## Short task:
Give every line of the data again, unchanged, but with no pictures.

## Dataset content:
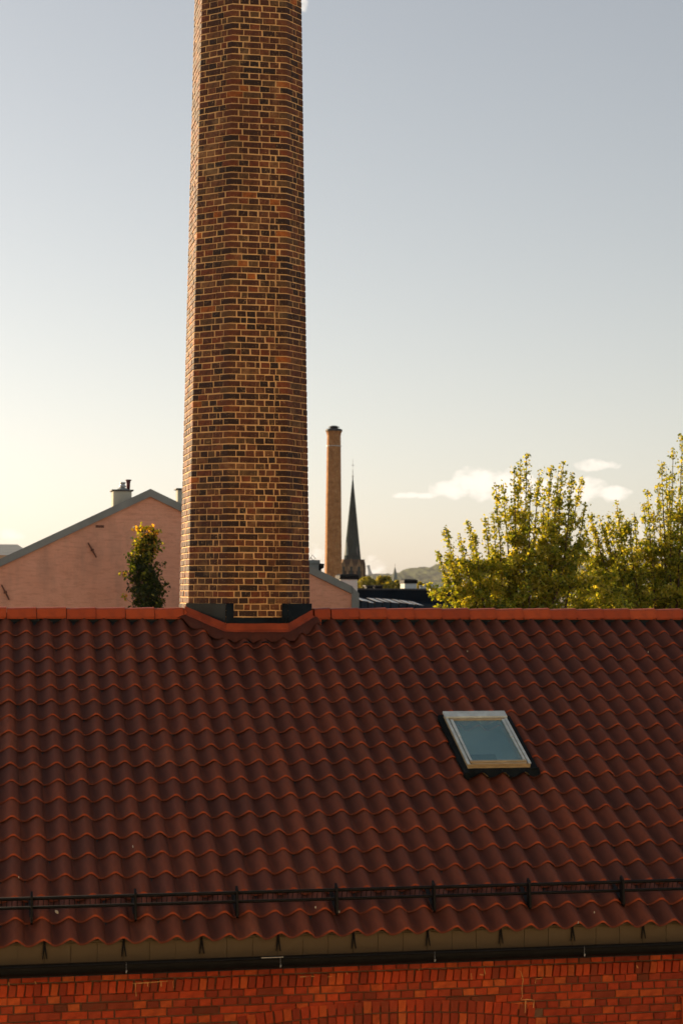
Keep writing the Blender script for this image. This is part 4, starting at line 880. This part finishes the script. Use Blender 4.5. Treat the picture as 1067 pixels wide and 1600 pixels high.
wd.build('trunk', bark, e, True)
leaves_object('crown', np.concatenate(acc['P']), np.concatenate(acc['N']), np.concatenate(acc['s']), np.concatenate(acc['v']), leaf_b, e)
# far round trees
for k, (px, py, w_, h_) in enumerate(((573, 902, 17, 11), (600, 900.5, 19, 12), (624, 907, 12, 9), (657, 910, 7, 6))):
    FYT = 240+k*6; c = at(px, py, FYT); rx = w_*FYT/F; rzz = h_*FYT/F
    lb_ = ['far tree with a rounded yellow-green crown just right of the church tower', 'larger far tree with a rounded yellow-green crown left of the small spire', 'low far tree in front of the small grey-green spire', 'tiny far tree right of the small white chimney'][k]
    e = thing('far_tree', lb_, 'tree', (c[0], FYT, GZ), 'far yellow-green trees')
    MB().tube([(c[0], FYT, GZ), (c[0], FYT, c[2]-rzz*2)], [.3, .2], 7).build('trunk', bark, e, True)
    n = 5000; d = rng.normal(size=(n, 3)); d /= np.linalg.norm(d, axis=1)[:, None]; cl_ = rng.normal(size=(26, 3)); cl_ /= np.linalg.norm(cl_, axis=1)[:, None]
    ci_ = rng.integers(0, 26, n); P_ = cl_[ci_]*.68+d*.34*rng.random((n, 1))**.4; P_ = P_*np.array([rx, rx, rzz*1.5])+np.array([c[0], FYT, c[2]-rzz*1.3])
    leaves_object('crown', P_, P_-np.array([c[0], FYT, c[2]-rzz*1.5])+rng.normal(size=(n, 3))*.8, rng.uniform(.18, .34, n), np.clip(rng.normal(.5, .25, n), 0, 1), leaf_c, e)

# ------------------------------------------------------------------ haze
hz = bpy.data.materials.new('haze'); hz.use_nodes = True; t_ = hz.node_tree; t_.nodes.clear()
ho = t_.nodes.new('ShaderNodeOutputMaterial'); pv = t_.nodes.new('ShaderNodeVolumePrincipled'); pv.inputs['Density'].default_value = .00003; pv.inputs['Color'].default_value = (.90, .93, .98, 1); pv.inputs['Anisotropy'].default_value = .25
t_.links.new(pv.outputs[0], ho.inputs['Volume'])
MB().box((-3200, -80, GZ-1), (6000, 6600, 118)).build('haze', hz, kind='stuff')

## Exercise solution:
Keep writing the Blender script for this image. This is part 4, starting at line 880. This part finishes the script. Use Blender 4.5. Treat the picture as 1067 pixels wide and 1600 pixels high.
wd.build('trunk', bark, e, True)
leaves_object('crown', np.concatenate(acc['P']), np.concatenate(acc['N']), np.concatenate(acc['s']), np.concatenate(acc['v']), leaf_b, e)
# far round trees
for k, (px, py, w_, h_) in enumerate(((573, 902, 17, 11), (600, 900.5, 19, 12), (624, 907, 12, 9), (657, 910, 7, 6))):
    FYT = 240+k*6; c = at(px, py, FYT); rx = w_*FYT/F; rzz = h_*FYT/F
    lb_ = ['far tree with a rounded yellow-green crown just right of the church tower', 'larger far tree with a rounded yellow-green crown left of the small spire', 'low far tree in front of the small grey-green spire', 'tiny far tree right of the small white chimney'][k]
    e = thing('far_tree', lb_, 'tree', (c[0], FYT, GZ), 'far yellow-green trees')
    MB().tube([(c[0], FYT, GZ), (c[0], FYT, c[2]-rzz*2)], [.3, .2], 7).build('trunk', bark, e, True)
    n = 5000; d = rng.normal(size=(n, 3)); d /= np.linalg.norm(d, axis=1)[:, None]; cl_ = rng.normal(size=(26, 3)); cl_ /= np.linalg.norm(cl_, axis=1)[:, None]
    ci_ = rng.integers(0, 26, n); P_ = cl_[ci_]*.68+d*.34*rng.random((n, 1))**.4; P_ = P_*np.array([rx, rx, rzz*1.5])+np.array([c[0], FYT, c[2]-rzz*1.3])
    leaves_object('crown', P_, P_-np.array([c[0], FYT, c[2]-rzz*1.5])+rng.normal(size=(n, 3))*.8, rng.uniform(.18, .34, n), np.clip(rng.normal(.5, .25, n), 0, 1), leaf_c, e)

# ------------------------------------------------------------------ haze
hz = bpy.data.materials.new('haze'); hz.use_nodes = True; t_ = hz.node_tree; t_.nodes.clear()
ho = t_.nodes.new('ShaderNodeOutputMaterial'); pv = t_.nodes.new('ShaderNodeVolumePrincipled'); pv.inputs['Density'].default_value = .00003; pv.inputs['Color'].default_value = (.90, .93, .98, 1); pv.inputs['Anisotropy'].default_value = .25
t_.links.new(pv.outputs[0], ho.inputs['Volume'])
MB().box((-3200, -80, GZ-1), (6000, 6600, 118)).build('haze', hz, kind='stuff')